• _SUPPLIED DATA_:
◇ ◇ ◇ ◇

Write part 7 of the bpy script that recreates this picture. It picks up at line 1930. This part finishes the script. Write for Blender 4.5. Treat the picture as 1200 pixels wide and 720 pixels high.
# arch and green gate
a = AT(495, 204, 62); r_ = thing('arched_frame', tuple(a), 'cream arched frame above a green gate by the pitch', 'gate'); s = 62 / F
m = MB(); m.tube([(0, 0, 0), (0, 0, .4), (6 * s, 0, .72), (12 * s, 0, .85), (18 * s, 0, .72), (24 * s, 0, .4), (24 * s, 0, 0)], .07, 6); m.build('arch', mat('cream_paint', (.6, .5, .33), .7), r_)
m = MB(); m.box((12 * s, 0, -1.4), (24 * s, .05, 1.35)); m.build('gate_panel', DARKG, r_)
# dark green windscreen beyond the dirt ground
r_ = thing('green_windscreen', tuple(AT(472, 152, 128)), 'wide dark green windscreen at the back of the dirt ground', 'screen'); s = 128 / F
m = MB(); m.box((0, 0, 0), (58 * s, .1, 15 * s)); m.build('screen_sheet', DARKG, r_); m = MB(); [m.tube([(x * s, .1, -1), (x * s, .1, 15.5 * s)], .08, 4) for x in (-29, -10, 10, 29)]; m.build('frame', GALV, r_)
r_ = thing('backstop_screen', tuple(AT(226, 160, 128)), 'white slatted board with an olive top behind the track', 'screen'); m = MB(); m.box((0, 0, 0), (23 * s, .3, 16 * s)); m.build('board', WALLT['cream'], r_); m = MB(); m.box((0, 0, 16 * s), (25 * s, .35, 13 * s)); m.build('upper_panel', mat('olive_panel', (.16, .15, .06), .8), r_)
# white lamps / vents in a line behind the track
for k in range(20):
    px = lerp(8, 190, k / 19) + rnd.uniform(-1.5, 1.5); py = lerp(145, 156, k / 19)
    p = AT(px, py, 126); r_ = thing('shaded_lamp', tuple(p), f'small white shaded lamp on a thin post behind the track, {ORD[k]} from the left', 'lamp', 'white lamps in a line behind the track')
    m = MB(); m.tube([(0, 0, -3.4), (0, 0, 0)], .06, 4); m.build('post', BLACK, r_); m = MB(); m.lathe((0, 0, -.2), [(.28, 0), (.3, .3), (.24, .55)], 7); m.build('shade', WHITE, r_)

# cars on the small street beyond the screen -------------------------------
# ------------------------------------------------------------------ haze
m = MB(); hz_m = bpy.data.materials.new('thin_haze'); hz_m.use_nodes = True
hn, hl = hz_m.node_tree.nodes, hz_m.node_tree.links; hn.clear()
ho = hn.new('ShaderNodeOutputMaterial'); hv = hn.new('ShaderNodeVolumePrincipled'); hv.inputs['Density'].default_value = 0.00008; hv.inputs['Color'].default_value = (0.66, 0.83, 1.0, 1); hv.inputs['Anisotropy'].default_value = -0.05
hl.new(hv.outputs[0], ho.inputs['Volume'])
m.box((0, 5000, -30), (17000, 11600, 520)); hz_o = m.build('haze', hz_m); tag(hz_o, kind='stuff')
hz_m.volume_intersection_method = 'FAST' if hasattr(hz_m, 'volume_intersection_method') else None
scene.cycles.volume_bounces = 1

◇ ◇ ◇ ◇

• _TO DO_: Include the first line, the line containing "m = MB(); m.tube([(0, 0, -3.4), (0, 0, 0)], .06, 4);", and every line between them, copied exactly from the material above; output no other line.

• _SOLUTION FOR THIS EXERCISE_:
Write part 7 of the bpy script that recreates this picture. It picks up at line 1930. This part finishes the script. Write for Blender 4.5. Treat the picture as 1200 pixels wide and 720 pixels high.
# arch and green gate
a = AT(495, 204, 62); r_ = thing('arched_frame', tuple(a), 'cream arched frame above a green gate by the pitch', 'gate'); s = 62 / F
m = MB(); m.tube([(0, 0, 0), (0, 0, .4), (6 * s, 0, .72), (12 * s, 0, .85), (18 * s, 0, .72), (24 * s, 0, .4), (24 * s, 0, 0)], .07, 6); m.build('arch', mat('cream_paint', (.6, .5, .33), .7), r_)
m = MB(); m.box((12 * s, 0, -1.4), (24 * s, .05, 1.35)); m.build('gate_panel', DARKG, r_)
# dark green windscreen beyond the dirt ground
r_ = thing('green_windscreen', tuple(AT(472, 152, 128)), 'wide dark green windscreen at the back of the dirt ground', 'screen'); s = 128 / F
m = MB(); m.box((0, 0, 0), (58 * s, .1, 15 * s)); m.build('screen_sheet', DARKG, r_); m = MB(); [m.tube([(x * s, .1, -1), (x * s, .1, 15.5 * s)], .08, 4) for x in (-29, -10, 10, 29)]; m.build('frame', GALV, r_)
r_ = thing('backstop_screen', tuple(AT(226, 160, 128)), 'white slatted board with an olive top behind the track', 'screen'); m = MB(); m.box((0, 0, 0), (23 * s, .3, 16 * s)); m.build('board', WALLT['cream'], r_); m = MB(); m.box((0, 0, 16 * s), (25 * s, .35, 13 * s)); m.build('upper_panel', mat('olive_panel', (.16, .15, .06), .8), r_)
# white lamps / vents in a line behind the track
for k in range(20):
    px = lerp(8, 190, k / 19) + rnd.uniform(-1.5, 1.5); py = lerp(145, 156, k / 19)
    p = AT(px, py, 126); r_ = thing('shaded_lamp', tuple(p), f'small white shaded lamp on a thin post behind the track, {ORD[k]} from the left', 'lamp', 'white lamps in a line behind the track')
    m = MB(); m.tube([(0, 0, -3.4), (0, 0, 0)], .06, 4); m.build('post', BLACK, r_); m = MB(); m.lathe((0, 0, -.2), [(.28, 0), (.3, .3), (.24, .55)], 7); m.build('shade', WHITE, r_)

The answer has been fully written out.